--- Exercise prompt ---
Reproduce each line exactly.

--- Provided material ---
------------------------------------------------------------

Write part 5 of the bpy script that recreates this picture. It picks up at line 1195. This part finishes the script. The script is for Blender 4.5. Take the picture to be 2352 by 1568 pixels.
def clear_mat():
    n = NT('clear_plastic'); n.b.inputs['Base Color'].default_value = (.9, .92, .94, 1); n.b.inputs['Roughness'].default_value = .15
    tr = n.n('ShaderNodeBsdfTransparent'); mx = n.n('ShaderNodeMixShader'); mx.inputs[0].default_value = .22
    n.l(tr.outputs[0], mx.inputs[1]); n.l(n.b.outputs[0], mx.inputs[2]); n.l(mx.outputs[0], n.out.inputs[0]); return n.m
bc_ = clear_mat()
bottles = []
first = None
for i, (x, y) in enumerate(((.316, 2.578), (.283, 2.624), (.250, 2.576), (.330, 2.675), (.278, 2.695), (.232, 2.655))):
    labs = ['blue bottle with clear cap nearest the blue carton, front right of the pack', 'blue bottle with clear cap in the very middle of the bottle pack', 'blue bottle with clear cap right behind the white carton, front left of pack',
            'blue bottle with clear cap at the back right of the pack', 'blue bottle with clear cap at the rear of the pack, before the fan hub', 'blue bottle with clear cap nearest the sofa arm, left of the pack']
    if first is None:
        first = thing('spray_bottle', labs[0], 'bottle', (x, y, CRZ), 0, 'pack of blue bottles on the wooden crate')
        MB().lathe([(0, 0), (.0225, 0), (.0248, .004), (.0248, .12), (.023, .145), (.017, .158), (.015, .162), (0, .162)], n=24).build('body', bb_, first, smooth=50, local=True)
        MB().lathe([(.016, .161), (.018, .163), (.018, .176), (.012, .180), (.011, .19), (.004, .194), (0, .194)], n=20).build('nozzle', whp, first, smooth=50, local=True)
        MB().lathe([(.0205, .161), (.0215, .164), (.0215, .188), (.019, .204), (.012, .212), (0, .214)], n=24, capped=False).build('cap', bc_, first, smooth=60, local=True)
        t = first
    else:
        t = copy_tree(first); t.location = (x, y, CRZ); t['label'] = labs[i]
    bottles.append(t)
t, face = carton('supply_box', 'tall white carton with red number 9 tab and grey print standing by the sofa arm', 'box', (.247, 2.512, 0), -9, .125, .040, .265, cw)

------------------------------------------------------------

--- Solution to this exercise ---
Write part 5 of the bpy script that recreates this picture. It picks up at line 1195. This part finishes the script. The script is for Blender 4.5. Take the picture to be 2352 by 1568 pixels.
def clear_mat():
    n = NT('clear_plastic'); n.b.inputs['Base Color'].default_value = (.9, .92, .94, 1); n.b.inputs['Roughness'].default_value = .15
    tr = n.n('ShaderNodeBsdfTransparent'); mx = n.n('ShaderNodeMixShader'); mx.inputs[0].default_value = .22
    n.l(tr.outputs[0], mx.inputs[1]); n.l(n.b.outputs[0], mx.inputs[2]); n.l(mx.outputs[0], n.out.inputs[0]); return n.m
bc_ = clear_mat()
bottles = []
first = None
for i, (x, y) in enumerate(((.316, 2.578), (.283, 2.624), (.250, 2.576), (.330, 2.675), (.278, 2.695), (.232, 2.655))):
    labs = ['blue bottle with clear cap nearest the blue carton, front right of the pack', 'blue bottle with clear cap in the very middle of the bottle pack', 'blue bottle with clear cap right behind the white carton, front left of pack',
            'blue bottle with clear cap at the back right of the pack', 'blue bottle with clear cap at the rear of the pack, before the fan hub', 'blue bottle with clear cap nearest the sofa arm, left of the pack']
    if first is None:
        first = thing('spray_bottle', labs[0], 'bottle', (x, y, CRZ), 0, 'pack of blue bottles on the wooden crate')
        MB().lathe([(0, 0), (.0225, 0), (.0248, .004), (.0248, .12), (.023, .145), (.017, .158), (.015, .162), (0, .162)], n=24).build('body', bb_, first, smooth=50, local=True)
        MB().lathe([(.016, .161), (.018, .163), (.018, .176), (.012, .180), (.011, .19), (.004, .194), (0, .194)], n=20).build('nozzle', whp, first, smooth=50, local=True)
        MB().lathe([(.0205, .161), (.0215, .164), (.0215, .188), (.019, .204), (.012, .212), (0, .214)], n=24, capped=False).build('cap', bc_, first, smooth=60, local=True)
        t = first
    else:
        t = copy_tree(first); t.location = (x, y, CRZ); t['label'] = labs[i]
    bottles.append(t)
t, face = carton('supply_box', 'tall white carton with red number 9 tab and grey print standing by the sofa arm', 'box', (.247, 2.512, 0), -9, .125, .040, .265, cw)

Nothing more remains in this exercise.